How post-war Soviet counter-intelligence worked to usher in the USSR’s missile arsenal

Military & Defense December 18, 2018, 13:27

Military intelligence played a significant role in creating missile weapons in the USSR, according to Russia's top brass

MOSCOW, December 18. /TASS/. Military intelligence played a significant role in creating missile weapons in the USSR, Head of the Military Counter-Intelligence Department at Russia’s Federal Security Service (FSB) Colonel-General Nikolai Yuryev told TASS on the eve of the centenary of domestic military counter-intelligence.

In April 1945, military counter-intelligence officers noticed that US and UK intelligence agencies were displaying enhanced interest in the Third Reich’s ‘super-weapon.’ It became known that the Americans had found a large group of German scientists working on the missile program and were preparing to send them to the United States," Yuryev said.

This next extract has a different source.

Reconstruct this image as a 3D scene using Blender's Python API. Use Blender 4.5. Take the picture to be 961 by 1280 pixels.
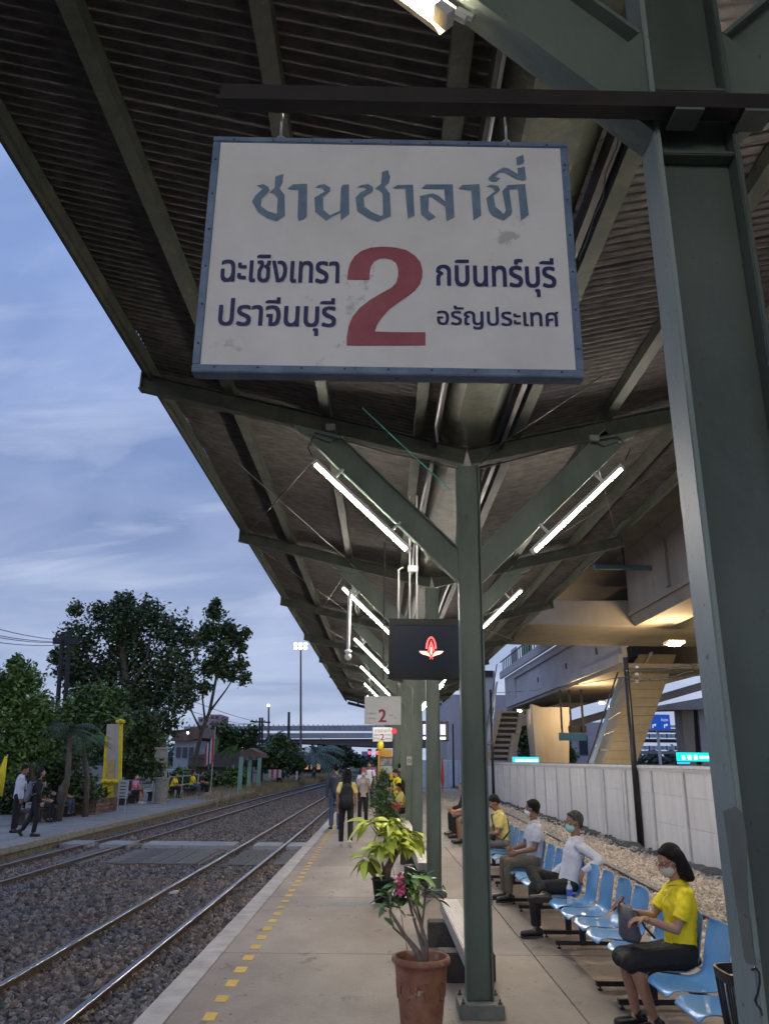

Among them was Doctor Helmut Grottrup, a key specialist in missile control systems and a close aide of V-2 Designer Wernher von Braun, he said.

"The staff of the Smersh [military counter-intelligence] department of the 260th motor rifle division managed to dissuade Grottrup’s wife first, who was a convinced anti-fascist, against leaving for the United States and, through her, the scientist himself. Soon Grottrup started to work jointly with Soviet specialists at the Institute Rabe set up in Nordhousen to gather information on Germany’s missile programs," the general said.

"With Grottrup’s help, over 150 German specialists were engaged in the work at the institute. And in July 1946, the counter-intelligence officers thwarted an attempt by Britain’s special services to recruit Grottrup, offeering him to continue work in Great Britain in exchange for "a long-term contract and splendid conditions."

By October 1946, the basic works in Nordhousen had been completed and a large amount of equipment and missile components, as well as 196 German missile specialists with their families had been brought to the territory of the USSR.

Subsequently, Grottrup took part in work led by renowned Soviet Rocket Engineer Sergei Korolyov to create the first serial-produced missile systems.